Within months, he was successfully sued by a former girlfriend for a third of the prize, about $5.3 million, and his brother Jeffrey was imprisoned in Florida for trying to hire a hit man to kill Post for a share of the winnings.
Post says he bought Cadillacs, tractor-trailers, utility vehicles, Harley Davidsons and electronic gadgetry. He also gave relatives loans, set his family up in doomed businesses, and borrowed in advance of his lottery payout
Today, Post has come full circle. He now lives entirely on a government disability pension of $450 a month.
Curtis Sharpe
In 1982, Curtis Sharpe, a plant operator at Bell Labs in New Jersey, claimed his $5 million New York State lottery prize, with his wife on one side of him and his mistress on the other.
Sharpe stayed on for eight more years in his $20,000-a-year phone company job so he could earn a pension, but he lived the high life. His 1983 wedding set him back $100,000 and he even fed a number of gate crashers.
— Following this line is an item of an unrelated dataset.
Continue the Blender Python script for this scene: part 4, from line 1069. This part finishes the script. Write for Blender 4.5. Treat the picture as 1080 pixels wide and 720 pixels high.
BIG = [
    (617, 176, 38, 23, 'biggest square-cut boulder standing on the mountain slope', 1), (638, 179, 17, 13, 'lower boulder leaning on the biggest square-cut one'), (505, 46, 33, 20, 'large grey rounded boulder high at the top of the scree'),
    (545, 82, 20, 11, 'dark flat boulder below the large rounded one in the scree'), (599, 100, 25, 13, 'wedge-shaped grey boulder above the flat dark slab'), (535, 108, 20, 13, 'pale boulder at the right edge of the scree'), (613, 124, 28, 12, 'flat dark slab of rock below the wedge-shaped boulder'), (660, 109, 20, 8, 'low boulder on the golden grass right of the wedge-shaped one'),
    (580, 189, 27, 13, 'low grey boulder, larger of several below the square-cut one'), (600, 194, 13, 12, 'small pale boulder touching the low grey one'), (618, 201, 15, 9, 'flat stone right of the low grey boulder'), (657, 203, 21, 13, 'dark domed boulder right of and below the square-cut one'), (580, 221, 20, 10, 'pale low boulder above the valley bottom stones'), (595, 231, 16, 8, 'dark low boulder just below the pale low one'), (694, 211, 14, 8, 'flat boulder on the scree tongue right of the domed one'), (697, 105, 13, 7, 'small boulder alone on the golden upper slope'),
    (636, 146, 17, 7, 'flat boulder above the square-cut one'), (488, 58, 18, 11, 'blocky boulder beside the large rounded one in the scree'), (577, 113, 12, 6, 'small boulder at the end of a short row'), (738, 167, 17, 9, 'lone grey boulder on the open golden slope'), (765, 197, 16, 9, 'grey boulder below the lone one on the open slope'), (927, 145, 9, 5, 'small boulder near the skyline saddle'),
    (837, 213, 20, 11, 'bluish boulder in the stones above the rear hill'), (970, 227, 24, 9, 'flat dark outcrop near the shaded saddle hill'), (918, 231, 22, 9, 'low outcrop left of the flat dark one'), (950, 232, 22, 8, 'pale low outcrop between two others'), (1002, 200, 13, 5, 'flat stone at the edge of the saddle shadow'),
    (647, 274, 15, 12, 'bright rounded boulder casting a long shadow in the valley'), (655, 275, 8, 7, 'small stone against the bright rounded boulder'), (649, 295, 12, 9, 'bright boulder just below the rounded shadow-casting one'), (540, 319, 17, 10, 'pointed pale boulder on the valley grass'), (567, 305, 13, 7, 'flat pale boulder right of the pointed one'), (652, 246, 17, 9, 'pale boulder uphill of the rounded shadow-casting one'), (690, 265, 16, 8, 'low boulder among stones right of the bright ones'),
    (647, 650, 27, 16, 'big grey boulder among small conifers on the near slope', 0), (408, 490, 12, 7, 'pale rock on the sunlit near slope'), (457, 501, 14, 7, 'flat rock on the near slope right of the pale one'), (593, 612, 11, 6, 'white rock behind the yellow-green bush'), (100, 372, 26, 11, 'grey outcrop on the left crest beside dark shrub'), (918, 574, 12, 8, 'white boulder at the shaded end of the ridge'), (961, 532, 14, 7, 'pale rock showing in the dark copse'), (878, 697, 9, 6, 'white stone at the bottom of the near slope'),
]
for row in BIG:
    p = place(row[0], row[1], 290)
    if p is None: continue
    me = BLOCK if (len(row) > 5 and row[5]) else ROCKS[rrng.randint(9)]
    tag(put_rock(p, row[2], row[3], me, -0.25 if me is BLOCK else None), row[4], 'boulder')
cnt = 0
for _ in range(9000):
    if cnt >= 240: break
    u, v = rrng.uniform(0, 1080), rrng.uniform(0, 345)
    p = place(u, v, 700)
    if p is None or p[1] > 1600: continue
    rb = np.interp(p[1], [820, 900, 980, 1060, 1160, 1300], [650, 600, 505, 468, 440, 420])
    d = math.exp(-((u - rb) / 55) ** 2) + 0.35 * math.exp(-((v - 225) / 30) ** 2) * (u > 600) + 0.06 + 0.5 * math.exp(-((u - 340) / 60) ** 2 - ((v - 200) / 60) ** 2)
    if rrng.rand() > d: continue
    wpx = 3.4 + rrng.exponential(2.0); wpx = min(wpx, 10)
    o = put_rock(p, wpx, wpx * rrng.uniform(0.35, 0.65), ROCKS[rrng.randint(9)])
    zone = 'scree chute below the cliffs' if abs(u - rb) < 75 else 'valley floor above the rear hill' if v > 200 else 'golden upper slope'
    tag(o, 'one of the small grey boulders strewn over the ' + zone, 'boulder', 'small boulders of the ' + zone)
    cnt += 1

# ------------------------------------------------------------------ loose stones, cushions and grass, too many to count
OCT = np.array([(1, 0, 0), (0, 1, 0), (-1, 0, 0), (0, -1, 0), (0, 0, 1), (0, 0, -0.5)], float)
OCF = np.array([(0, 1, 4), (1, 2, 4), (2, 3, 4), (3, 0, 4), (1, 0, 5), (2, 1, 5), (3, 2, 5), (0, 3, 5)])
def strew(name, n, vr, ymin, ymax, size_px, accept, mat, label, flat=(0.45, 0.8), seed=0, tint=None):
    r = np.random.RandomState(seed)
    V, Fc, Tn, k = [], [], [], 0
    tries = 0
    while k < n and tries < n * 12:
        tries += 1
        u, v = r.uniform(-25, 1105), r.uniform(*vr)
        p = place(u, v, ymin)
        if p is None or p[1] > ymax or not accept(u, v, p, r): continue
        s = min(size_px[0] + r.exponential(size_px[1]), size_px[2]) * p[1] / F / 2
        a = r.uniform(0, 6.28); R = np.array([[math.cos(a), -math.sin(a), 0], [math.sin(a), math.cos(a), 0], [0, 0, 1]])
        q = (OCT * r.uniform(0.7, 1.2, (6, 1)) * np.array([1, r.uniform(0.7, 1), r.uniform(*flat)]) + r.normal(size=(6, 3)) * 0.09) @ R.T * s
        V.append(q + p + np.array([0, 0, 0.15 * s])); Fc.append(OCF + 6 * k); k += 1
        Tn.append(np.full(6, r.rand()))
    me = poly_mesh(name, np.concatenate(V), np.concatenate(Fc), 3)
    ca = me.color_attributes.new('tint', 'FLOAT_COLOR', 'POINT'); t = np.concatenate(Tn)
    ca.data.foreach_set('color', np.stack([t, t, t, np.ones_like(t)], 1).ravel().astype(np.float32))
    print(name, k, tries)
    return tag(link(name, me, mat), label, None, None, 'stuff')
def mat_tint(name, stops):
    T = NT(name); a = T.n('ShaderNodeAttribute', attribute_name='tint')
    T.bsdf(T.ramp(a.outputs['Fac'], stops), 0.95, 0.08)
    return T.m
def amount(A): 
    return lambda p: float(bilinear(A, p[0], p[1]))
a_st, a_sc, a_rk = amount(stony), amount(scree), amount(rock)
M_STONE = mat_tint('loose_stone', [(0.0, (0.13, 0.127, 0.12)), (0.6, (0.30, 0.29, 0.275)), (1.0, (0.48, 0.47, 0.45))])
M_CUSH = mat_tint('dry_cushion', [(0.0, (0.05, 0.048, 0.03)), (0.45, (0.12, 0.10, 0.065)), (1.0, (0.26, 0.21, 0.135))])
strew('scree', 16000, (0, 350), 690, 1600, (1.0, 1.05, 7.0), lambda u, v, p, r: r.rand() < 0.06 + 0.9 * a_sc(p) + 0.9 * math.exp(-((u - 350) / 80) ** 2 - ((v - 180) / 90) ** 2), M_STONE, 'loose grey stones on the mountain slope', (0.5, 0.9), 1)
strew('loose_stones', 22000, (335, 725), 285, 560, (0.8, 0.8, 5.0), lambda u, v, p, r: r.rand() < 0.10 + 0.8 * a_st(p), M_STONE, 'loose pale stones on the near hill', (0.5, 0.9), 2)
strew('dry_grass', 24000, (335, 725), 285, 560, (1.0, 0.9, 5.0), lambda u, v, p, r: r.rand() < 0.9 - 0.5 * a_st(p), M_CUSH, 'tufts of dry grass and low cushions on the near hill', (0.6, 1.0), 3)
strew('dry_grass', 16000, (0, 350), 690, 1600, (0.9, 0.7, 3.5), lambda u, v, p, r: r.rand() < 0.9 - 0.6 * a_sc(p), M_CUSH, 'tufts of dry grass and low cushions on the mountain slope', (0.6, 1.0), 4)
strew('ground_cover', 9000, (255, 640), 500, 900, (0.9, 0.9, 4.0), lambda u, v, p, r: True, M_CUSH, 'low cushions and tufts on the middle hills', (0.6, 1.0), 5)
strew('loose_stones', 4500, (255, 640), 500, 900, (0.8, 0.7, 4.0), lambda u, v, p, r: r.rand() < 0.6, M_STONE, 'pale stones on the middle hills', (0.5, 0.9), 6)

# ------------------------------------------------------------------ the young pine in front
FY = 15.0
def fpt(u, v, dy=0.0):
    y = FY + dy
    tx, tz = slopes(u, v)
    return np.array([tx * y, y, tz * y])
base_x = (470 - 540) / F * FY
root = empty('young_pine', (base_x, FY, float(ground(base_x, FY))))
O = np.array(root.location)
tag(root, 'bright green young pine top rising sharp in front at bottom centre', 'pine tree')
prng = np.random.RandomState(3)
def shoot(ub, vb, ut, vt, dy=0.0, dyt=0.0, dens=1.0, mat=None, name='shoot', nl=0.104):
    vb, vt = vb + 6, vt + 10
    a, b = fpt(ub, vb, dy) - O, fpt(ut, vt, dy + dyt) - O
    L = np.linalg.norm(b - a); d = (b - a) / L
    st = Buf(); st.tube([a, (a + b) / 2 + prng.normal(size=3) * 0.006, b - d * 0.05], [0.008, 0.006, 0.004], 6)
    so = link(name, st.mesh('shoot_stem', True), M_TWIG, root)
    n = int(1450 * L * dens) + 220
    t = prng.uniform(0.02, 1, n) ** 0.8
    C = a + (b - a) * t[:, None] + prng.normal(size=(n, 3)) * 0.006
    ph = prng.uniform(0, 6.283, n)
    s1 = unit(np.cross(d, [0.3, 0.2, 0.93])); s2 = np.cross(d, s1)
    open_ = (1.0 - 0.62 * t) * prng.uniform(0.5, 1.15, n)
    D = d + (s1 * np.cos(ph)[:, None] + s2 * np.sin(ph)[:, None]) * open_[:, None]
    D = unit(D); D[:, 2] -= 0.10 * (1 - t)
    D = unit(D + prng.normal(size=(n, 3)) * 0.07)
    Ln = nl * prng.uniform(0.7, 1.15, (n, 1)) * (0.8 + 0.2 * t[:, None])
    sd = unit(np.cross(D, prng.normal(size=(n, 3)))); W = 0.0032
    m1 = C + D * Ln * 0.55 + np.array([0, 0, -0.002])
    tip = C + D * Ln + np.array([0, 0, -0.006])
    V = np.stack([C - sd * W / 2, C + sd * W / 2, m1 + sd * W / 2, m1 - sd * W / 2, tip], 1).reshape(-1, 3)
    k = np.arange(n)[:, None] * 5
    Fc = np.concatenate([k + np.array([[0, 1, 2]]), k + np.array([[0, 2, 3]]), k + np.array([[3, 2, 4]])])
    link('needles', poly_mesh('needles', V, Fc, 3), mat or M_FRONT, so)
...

He bought a beauty parlor for his fiancée, invested in Florida real estate and fell behind in payments to the IRS.
With fellow winner Lou Eisenberg, who became a lifelong friend, he promoted the lottery in TV, radio and billboard advertising.
Today, Sharpe, in his mid 60s and the father of eight, is a preacher in Tennessee. He sold off the remainder of his annuity, but he still drives a fancy car and lives in a comfortable home. He also sill is involved in several side businesses and entrepreneurial ventures.
Lou Eisenberg
On Friday the 13th in 1981, when Lou Eisenberg won $5 million in the New York State lottery, he was earning $225 changing light bulbs in midtown Manhattan. At the time, it was the biggest jackpot in the world.
Dubbed "Lightbulb Lou" by the press, the painfully shy Eisenberg quit his job and became a state lottery poster boy. With fellow winner Curtis Sharpe, who became a lifelong friend, he promoted the lottery in TV, radio and billboard advertising.
His 20-year annuity has come to an end but he says he enjoyed every cent, despite some bad investments and losses. He and his first wife, Bernice, bought a Brooklyn condo and did a lot of traveling in the early years. When they divorced in 1990, he assigned her half his winnings.
He met his next wife through the lottery; she was a lottery spokesman. They moved to Jupiter, Fla., and Eisenberg began betting on dogs at the Palm Beach Kennel Club. His second wife asked for no share of the prize when they divorced not long ago.
Today, Eisneberg, 73, is living in an apartment in West Palm Beach, is dating a woman he met at the dog tracks and survives on a $600 monthly Social Security payment plus a union pension of several hundred dollars a month.
What would you do with 365 million dollars?
4 comments:
I'd buy you a diamond ring... really, I can't imagine how many crazy people would come out of the woodwork claiming stuff about me if I won.
Christina, you always have the best post topics!! And in regards to your theory as to what happened to the winner, all I can say is that I've never met such a cynical yet bubbly person. And also that that's a pretty good theory.
Okay, so I've actually given this a lot of thought. I would go to culinary school for fun. And I would take tap dance lessons. Maybe at the same time! And then I would go to one country, learn the language, and then move on to another country and repeat the process. I may also take silversmith/goldsmith lessons. Basically I would take a lot of lessons, but unlike my current situation, it would be in subjects that I actually find interesting.
And, nothing wrong with spas! don't let anyone tell you otherwise!
-Tammy
ha ha ha, Tammy, you are the delight of my heart. Look at you and your plethora of educational interests. Adorable! (You're like Charlotte York when she quite her gallery job).
Actually, I feel the same enthusiasm for that stuff as you do, especially the gold and silversmithing. But I know myself. With my pathetic patience and short attention span, after pounding a piece of silver for an hour and producing crap...I'd be like, "F- this, I'm going to the spa."
I can't imagine the psychological disaster that would ensue upon being stripped of all the struggle that goes on every day. So, would you believe I don't play the lottery in fear of actually winning the thing?
To put it another way, the lack of bread forces us to live on you-know-who.